# Task to complete
Locate each line of the material that contains "picture", then return it.

** BEGIN Exercise data **

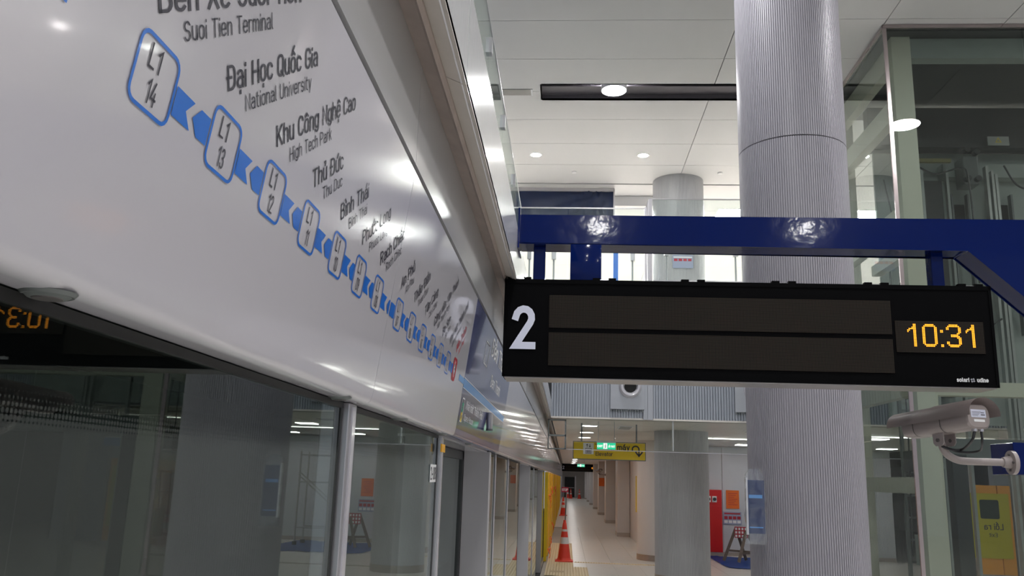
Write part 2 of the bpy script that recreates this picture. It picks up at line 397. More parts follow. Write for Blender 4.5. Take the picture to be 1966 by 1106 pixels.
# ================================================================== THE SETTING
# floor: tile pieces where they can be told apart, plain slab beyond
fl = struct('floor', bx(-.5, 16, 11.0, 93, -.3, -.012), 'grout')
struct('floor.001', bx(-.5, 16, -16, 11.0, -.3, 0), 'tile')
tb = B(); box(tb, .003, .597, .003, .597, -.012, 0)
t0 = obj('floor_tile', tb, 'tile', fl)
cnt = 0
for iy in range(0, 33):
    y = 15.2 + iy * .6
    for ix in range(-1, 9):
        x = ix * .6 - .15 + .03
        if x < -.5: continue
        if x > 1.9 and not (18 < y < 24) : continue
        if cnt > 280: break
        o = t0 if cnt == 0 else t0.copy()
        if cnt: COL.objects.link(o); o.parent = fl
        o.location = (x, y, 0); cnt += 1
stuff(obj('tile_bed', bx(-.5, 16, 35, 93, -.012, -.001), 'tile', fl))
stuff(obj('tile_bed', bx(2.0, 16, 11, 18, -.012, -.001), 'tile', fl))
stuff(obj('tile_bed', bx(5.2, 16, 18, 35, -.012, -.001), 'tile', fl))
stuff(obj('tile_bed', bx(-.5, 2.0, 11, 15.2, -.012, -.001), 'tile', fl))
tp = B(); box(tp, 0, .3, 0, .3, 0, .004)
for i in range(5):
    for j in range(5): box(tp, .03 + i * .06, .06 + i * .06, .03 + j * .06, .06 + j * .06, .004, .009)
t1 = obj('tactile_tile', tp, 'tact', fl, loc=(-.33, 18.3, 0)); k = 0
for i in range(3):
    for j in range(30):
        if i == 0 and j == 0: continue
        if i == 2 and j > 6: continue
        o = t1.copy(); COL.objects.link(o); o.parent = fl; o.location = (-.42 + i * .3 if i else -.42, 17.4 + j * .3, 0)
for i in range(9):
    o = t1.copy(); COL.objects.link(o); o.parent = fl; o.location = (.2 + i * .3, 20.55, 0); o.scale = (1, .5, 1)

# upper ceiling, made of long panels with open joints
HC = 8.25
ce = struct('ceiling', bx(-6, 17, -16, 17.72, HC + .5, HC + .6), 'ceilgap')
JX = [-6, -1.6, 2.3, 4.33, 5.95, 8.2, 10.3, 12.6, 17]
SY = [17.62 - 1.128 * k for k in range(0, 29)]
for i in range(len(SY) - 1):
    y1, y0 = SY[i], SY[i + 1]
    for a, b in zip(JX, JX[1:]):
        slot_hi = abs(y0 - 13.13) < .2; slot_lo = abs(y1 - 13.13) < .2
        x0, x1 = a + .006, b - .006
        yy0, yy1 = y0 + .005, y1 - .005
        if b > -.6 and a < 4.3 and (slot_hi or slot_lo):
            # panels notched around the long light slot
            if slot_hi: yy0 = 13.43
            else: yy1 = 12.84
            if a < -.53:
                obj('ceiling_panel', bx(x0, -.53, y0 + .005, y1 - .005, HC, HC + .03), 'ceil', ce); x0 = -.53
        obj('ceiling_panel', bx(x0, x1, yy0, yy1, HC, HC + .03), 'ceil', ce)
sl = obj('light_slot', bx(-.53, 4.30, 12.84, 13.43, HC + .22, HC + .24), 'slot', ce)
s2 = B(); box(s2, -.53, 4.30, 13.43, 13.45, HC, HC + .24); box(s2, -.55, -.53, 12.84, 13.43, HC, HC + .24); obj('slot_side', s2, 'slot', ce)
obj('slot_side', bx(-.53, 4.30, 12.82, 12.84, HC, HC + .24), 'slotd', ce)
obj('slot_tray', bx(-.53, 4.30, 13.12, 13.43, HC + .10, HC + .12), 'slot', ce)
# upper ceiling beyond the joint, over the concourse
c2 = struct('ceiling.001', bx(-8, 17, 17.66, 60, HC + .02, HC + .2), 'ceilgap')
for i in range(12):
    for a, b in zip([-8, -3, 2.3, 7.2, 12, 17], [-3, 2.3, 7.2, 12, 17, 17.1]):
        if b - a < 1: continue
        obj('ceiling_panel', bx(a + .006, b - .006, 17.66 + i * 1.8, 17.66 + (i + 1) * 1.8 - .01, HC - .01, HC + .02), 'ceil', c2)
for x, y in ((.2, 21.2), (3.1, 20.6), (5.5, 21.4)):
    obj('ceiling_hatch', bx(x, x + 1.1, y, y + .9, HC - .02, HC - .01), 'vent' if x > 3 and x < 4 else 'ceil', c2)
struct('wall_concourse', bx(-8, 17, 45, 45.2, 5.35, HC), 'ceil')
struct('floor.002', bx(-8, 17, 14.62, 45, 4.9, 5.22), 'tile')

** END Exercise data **
** BEGIN Exercise data **

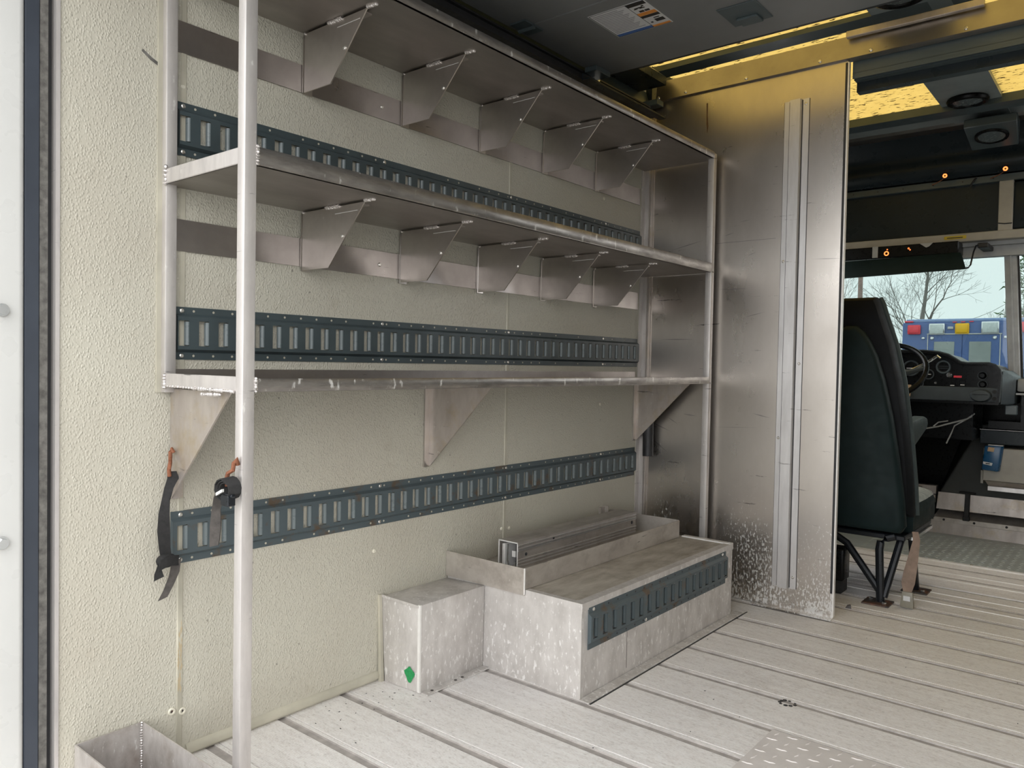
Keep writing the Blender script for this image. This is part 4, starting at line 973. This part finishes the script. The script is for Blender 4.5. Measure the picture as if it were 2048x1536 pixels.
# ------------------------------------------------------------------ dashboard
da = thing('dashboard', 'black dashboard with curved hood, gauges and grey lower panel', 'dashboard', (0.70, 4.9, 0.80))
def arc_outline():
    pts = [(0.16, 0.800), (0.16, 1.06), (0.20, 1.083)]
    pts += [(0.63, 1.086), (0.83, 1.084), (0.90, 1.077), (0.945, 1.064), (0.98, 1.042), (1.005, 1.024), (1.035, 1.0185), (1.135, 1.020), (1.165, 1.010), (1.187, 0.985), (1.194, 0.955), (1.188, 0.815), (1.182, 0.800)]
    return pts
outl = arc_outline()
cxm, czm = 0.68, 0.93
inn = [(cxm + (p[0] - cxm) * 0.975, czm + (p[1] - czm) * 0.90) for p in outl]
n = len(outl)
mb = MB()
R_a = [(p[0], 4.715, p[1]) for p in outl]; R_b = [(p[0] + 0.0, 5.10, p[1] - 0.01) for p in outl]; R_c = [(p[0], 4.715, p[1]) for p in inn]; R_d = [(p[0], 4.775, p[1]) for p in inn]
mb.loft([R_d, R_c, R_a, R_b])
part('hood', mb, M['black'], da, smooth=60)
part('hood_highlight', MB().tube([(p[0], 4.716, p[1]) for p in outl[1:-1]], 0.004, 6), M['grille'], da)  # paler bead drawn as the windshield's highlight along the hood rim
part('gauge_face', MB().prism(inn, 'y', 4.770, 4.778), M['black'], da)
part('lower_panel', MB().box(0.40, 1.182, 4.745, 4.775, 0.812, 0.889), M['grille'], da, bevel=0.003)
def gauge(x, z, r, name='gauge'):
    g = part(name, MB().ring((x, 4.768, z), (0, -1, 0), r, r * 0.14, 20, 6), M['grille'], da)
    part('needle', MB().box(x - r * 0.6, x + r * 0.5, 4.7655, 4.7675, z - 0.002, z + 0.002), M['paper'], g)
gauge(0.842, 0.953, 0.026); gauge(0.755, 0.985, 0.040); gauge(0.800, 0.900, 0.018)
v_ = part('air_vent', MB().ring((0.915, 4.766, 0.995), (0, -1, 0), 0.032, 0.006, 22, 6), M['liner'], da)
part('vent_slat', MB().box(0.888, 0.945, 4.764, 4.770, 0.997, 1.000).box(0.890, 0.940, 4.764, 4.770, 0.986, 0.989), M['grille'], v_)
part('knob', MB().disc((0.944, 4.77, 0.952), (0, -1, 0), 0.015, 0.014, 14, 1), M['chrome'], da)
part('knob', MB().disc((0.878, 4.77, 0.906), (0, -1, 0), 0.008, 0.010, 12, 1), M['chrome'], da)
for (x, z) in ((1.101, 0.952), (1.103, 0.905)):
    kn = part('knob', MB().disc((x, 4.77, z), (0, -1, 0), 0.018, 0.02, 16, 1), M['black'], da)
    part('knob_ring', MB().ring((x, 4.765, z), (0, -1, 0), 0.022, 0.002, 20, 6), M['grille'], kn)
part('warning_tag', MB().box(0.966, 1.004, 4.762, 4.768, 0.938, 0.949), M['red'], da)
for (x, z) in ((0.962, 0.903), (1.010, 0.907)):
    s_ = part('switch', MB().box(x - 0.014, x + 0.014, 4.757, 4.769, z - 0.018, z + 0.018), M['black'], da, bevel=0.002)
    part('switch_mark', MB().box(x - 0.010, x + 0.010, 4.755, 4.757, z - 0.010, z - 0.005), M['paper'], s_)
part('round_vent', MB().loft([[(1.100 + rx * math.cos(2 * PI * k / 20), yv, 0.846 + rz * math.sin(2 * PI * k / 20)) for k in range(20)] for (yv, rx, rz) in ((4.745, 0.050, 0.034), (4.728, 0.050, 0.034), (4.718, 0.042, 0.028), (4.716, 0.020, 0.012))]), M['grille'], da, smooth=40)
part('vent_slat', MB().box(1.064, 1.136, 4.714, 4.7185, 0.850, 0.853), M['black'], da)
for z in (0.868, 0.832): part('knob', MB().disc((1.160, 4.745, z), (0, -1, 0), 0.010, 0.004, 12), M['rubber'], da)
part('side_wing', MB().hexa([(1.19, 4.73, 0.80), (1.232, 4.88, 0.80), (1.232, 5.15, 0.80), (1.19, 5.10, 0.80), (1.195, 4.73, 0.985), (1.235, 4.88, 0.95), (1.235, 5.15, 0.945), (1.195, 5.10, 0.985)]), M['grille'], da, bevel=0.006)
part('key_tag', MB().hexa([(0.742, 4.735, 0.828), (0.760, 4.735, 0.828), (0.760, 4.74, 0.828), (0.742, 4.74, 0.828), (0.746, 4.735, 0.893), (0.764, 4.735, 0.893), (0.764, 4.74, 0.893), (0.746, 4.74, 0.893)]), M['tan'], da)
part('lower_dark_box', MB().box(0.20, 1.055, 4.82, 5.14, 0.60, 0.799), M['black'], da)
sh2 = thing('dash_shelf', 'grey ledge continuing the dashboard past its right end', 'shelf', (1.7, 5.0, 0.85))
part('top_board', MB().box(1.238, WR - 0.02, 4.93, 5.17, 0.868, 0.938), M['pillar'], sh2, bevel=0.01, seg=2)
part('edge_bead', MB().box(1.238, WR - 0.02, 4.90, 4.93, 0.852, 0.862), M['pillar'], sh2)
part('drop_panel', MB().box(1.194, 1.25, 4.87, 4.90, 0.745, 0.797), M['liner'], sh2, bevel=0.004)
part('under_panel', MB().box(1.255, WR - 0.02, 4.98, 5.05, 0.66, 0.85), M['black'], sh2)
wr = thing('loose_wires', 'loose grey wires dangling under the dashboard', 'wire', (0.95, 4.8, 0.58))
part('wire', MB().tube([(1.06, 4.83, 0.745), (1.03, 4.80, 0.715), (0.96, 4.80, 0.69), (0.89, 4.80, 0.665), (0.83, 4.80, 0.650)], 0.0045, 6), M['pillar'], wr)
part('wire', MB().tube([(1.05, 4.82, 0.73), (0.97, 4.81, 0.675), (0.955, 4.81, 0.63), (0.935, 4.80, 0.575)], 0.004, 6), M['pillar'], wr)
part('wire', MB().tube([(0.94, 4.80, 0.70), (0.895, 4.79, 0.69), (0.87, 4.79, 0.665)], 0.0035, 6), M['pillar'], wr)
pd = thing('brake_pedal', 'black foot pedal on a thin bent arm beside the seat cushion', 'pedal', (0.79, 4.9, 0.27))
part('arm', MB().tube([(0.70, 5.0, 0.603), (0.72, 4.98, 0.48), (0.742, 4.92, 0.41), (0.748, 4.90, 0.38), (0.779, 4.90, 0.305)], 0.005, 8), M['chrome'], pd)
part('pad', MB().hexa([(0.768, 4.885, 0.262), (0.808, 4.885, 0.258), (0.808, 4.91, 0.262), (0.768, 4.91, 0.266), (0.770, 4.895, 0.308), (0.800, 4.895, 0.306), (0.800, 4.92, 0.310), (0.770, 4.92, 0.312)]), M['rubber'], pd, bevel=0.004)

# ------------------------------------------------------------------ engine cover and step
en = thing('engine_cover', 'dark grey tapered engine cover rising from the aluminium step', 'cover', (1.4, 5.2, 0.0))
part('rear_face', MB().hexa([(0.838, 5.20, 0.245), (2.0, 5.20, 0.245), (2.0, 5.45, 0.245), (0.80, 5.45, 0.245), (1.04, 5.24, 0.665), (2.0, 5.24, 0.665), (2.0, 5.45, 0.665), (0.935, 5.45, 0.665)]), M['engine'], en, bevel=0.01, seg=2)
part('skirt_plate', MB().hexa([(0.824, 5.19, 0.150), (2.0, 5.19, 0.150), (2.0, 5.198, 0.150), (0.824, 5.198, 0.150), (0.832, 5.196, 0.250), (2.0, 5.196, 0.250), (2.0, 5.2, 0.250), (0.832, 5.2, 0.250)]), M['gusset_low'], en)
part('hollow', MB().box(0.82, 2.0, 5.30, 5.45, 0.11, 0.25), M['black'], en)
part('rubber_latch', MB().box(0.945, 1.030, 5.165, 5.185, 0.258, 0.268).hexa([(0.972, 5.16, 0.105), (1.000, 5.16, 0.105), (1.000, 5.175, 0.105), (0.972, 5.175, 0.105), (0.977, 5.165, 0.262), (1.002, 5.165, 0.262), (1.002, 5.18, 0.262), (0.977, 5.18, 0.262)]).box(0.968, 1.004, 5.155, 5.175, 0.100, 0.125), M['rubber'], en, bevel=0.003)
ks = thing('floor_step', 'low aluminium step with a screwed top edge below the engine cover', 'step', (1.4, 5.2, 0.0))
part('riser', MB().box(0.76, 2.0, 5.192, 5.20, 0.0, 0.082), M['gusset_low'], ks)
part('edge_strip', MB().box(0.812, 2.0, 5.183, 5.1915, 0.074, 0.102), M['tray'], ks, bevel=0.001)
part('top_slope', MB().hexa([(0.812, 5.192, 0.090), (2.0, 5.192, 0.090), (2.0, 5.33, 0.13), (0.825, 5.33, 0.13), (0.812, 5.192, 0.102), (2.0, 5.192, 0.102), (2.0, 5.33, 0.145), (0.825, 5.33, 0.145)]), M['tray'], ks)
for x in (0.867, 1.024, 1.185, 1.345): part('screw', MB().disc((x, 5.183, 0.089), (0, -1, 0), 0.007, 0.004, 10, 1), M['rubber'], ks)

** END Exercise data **

# Answer below
Write part 2 of the bpy script that recreates this picture. It picks up at line 397. More parts follow. Write for Blender 4.5. Take the picture to be 1966 by 1106 pixels.
Keep writing the Blender script for this image. This is part 4, starting at line 973. This part finishes the script. The script is for Blender 4.5. Measure the picture as if it were 2048x1536 pixels.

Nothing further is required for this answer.